### Recorded information
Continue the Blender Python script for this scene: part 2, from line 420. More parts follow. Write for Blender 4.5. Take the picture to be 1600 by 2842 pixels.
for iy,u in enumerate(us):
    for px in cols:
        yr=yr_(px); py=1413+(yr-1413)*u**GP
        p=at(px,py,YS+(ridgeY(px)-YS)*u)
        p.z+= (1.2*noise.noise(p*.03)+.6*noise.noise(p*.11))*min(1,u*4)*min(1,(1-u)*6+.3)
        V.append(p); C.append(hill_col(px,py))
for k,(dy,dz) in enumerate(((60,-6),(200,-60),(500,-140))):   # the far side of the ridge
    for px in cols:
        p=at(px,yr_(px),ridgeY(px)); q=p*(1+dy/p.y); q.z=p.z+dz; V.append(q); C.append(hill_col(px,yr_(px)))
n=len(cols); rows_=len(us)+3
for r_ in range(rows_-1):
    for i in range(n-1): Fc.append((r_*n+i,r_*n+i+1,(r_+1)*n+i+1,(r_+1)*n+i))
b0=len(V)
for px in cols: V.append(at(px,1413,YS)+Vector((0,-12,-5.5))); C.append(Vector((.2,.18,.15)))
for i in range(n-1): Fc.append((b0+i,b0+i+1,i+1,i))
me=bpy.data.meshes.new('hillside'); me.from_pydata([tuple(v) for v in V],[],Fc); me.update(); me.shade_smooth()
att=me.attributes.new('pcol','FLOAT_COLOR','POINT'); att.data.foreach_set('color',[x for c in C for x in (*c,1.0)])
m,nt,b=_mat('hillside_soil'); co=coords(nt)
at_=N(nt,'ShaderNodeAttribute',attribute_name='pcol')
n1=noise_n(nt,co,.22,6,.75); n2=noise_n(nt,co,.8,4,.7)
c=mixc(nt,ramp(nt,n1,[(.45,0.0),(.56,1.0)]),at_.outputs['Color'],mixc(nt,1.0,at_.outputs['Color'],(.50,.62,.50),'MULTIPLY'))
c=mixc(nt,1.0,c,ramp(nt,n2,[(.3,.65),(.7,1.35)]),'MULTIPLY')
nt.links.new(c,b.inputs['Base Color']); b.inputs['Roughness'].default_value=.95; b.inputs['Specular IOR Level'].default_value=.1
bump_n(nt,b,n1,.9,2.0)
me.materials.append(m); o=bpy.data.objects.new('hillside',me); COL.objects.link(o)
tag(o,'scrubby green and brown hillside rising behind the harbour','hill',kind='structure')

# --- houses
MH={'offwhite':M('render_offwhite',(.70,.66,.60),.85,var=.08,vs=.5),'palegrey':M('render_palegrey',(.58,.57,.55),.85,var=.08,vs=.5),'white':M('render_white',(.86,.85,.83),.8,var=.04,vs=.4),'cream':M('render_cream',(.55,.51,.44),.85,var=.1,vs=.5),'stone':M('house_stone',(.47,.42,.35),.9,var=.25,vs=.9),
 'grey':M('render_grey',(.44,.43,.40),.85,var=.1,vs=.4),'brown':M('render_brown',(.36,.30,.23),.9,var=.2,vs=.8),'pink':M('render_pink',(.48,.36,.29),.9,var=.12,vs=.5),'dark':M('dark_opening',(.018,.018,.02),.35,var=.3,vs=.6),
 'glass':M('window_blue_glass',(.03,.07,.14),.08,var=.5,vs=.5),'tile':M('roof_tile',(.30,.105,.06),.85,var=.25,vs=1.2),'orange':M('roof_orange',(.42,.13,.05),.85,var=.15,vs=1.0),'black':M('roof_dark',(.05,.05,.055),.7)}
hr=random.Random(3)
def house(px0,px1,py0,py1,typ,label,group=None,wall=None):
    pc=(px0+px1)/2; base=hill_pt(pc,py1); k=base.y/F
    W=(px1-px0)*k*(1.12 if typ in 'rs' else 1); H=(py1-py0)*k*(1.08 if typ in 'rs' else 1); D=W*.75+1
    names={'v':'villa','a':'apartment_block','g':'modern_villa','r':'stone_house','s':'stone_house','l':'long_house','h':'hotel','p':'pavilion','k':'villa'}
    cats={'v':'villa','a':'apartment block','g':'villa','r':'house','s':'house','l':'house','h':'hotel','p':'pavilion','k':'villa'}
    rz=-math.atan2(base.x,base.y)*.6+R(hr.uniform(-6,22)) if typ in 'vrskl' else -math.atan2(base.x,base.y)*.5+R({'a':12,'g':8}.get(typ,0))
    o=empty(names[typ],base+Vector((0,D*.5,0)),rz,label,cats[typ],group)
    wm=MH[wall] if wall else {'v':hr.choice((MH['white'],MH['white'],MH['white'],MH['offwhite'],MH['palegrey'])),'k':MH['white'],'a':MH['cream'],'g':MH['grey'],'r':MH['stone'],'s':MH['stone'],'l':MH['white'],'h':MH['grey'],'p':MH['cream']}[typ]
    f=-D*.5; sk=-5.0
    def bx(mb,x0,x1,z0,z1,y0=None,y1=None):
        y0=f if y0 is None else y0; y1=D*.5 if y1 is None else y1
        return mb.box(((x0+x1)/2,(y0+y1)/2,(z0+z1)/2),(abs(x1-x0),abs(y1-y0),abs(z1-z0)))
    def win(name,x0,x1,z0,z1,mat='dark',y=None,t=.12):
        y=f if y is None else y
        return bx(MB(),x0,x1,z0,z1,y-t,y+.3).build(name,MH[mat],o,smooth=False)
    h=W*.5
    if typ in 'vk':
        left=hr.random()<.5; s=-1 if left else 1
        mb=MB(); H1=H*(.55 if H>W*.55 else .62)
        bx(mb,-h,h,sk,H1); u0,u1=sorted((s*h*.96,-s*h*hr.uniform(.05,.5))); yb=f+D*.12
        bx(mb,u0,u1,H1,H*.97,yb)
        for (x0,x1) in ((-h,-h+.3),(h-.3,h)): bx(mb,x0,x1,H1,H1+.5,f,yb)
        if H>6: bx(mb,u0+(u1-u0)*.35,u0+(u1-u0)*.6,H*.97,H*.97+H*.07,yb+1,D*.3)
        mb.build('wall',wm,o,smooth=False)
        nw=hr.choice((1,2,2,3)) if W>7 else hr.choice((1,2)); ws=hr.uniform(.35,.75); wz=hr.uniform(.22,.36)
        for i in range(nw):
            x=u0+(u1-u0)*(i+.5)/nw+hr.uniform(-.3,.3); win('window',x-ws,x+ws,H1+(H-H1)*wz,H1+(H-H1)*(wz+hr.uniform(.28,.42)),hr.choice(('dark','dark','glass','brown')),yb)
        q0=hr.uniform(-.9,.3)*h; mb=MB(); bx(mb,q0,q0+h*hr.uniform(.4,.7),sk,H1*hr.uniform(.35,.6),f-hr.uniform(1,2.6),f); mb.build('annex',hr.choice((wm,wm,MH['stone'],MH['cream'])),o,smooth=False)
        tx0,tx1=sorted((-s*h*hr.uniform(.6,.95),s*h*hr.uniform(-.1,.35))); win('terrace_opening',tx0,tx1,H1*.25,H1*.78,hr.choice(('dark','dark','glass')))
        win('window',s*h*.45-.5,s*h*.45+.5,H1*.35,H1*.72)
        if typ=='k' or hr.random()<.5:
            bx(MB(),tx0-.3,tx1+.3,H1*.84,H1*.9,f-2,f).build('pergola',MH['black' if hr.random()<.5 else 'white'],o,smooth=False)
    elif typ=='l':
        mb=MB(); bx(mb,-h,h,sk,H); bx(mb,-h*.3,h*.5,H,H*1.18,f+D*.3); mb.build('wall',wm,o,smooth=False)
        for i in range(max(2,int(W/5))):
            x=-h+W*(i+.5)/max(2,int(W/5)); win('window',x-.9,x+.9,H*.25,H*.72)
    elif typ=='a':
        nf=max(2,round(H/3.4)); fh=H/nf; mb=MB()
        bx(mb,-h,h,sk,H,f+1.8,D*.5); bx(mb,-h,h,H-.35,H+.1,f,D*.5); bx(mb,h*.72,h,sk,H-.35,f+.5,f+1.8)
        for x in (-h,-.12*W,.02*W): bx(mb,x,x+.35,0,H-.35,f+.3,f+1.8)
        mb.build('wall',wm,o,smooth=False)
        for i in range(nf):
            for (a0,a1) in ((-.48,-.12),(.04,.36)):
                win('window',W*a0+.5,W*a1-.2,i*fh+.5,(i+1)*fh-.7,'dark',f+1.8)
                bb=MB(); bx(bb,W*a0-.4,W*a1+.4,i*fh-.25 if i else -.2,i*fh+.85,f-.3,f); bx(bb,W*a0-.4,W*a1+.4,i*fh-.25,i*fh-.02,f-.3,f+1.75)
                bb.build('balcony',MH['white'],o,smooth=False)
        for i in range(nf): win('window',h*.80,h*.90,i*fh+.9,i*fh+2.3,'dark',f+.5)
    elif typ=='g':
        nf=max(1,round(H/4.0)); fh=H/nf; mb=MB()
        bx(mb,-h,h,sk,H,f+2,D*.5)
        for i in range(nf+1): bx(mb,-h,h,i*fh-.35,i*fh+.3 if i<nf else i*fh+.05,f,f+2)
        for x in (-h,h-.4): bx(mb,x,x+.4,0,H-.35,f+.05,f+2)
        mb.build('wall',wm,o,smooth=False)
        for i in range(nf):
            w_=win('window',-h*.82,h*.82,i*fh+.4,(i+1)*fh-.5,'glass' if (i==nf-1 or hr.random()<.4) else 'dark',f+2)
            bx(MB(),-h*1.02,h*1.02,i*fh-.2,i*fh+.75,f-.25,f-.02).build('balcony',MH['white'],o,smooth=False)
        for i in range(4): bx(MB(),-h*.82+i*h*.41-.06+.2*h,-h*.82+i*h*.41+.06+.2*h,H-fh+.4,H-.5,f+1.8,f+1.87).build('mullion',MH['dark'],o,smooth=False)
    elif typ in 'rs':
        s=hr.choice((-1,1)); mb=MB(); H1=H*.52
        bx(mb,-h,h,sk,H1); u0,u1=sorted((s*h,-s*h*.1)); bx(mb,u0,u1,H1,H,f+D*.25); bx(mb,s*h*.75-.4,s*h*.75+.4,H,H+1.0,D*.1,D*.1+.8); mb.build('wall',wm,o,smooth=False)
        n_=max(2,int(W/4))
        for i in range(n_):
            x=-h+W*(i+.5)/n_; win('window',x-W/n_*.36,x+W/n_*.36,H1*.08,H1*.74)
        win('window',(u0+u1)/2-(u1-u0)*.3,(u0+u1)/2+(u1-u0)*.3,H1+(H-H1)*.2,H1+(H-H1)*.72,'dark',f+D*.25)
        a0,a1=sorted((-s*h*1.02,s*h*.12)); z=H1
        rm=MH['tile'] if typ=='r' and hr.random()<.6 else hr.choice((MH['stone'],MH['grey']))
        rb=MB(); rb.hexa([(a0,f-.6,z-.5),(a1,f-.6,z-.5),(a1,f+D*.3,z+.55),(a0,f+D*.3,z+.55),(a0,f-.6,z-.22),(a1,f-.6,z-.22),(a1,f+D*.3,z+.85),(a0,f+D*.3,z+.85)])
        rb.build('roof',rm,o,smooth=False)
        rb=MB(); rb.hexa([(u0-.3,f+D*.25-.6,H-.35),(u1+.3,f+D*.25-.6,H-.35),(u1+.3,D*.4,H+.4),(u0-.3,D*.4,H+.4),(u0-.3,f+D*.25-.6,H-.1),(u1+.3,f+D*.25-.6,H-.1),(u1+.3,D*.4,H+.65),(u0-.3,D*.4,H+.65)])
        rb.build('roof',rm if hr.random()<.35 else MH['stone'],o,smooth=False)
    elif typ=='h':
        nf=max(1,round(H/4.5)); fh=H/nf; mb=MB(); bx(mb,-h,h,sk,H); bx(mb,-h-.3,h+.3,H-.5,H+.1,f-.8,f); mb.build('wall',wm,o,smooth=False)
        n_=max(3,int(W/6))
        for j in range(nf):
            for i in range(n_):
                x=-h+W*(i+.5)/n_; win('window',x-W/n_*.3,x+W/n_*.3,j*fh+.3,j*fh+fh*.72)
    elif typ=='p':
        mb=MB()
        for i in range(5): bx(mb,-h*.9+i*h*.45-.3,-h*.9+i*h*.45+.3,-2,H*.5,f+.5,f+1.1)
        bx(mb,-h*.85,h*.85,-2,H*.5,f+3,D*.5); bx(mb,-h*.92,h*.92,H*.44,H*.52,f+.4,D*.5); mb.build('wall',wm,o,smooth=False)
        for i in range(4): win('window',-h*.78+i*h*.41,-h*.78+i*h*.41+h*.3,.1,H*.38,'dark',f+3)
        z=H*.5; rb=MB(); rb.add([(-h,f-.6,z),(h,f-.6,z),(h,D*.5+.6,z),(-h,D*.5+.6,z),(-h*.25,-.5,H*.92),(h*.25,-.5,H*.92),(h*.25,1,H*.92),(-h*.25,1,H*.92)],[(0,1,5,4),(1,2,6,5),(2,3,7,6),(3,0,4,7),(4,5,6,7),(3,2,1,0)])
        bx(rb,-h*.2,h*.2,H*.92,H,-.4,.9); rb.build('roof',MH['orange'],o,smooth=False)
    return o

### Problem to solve
Print, unaltered, every line from the beginning of the material down to the line with "tag(o,'scrubby green and".

### Full output
Continue the Blender Python script for this scene: part 2, from line 420. More parts follow. Write for Blender 4.5. Take the picture to be 1600 by 2842 pixels.
for iy,u in enumerate(us):
    for px in cols:
        yr=yr_(px); py=1413+(yr-1413)*u**GP
        p=at(px,py,YS+(ridgeY(px)-YS)*u)
        p.z+= (1.2*noise.noise(p*.03)+.6*noise.noise(p*.11))*min(1,u*4)*min(1,(1-u)*6+.3)
        V.append(p); C.append(hill_col(px,py))
for k,(dy,dz) in enumerate(((60,-6),(200,-60),(500,-140))):   # the far side of the ridge
    for px in cols:
        p=at(px,yr_(px),ridgeY(px)); q=p*(1+dy/p.y); q.z=p.z+dz; V.append(q); C.append(hill_col(px,yr_(px)))
n=len(cols); rows_=len(us)+3
for r_ in range(rows_-1):
    for i in range(n-1): Fc.append((r_*n+i,r_*n+i+1,(r_+1)*n+i+1,(r_+1)*n+i))
b0=len(V)
for px in cols: V.append(at(px,1413,YS)+Vector((0,-12,-5.5))); C.append(Vector((.2,.18,.15)))
for i in range(n-1): Fc.append((b0+i,b0+i+1,i+1,i))
me=bpy.data.meshes.new('hillside'); me.from_pydata([tuple(v) for v in V],[],Fc); me.update(); me.shade_smooth()
att=me.attributes.new('pcol','FLOAT_COLOR','POINT'); att.data.foreach_set('color',[x for c in C for x in (*c,1.0)])
m,nt,b=_mat('hillside_soil'); co=coords(nt)
at_=N(nt,'ShaderNodeAttribute',attribute_name='pcol')
n1=noise_n(nt,co,.22,6,.75); n2=noise_n(nt,co,.8,4,.7)
c=mixc(nt,ramp(nt,n1,[(.45,0.0),(.56,1.0)]),at_.outputs['Color'],mixc(nt,1.0,at_.outputs['Color'],(.50,.62,.50),'MULTIPLY'))
c=mixc(nt,1.0,c,ramp(nt,n2,[(.3,.65),(.7,1.35)]),'MULTIPLY')
nt.links.new(c,b.inputs['Base Color']); b.inputs['Roughness'].default_value=.95; b.inputs['Specular IOR Level'].default_value=.1
bump_n(nt,b,n1,.9,2.0)
me.materials.append(m); o=bpy.data.objects.new('hillside',me); COL.objects.link(o)
tag(o,'scrubby green and brown hillside rising behind the harbour','hill',kind='structure')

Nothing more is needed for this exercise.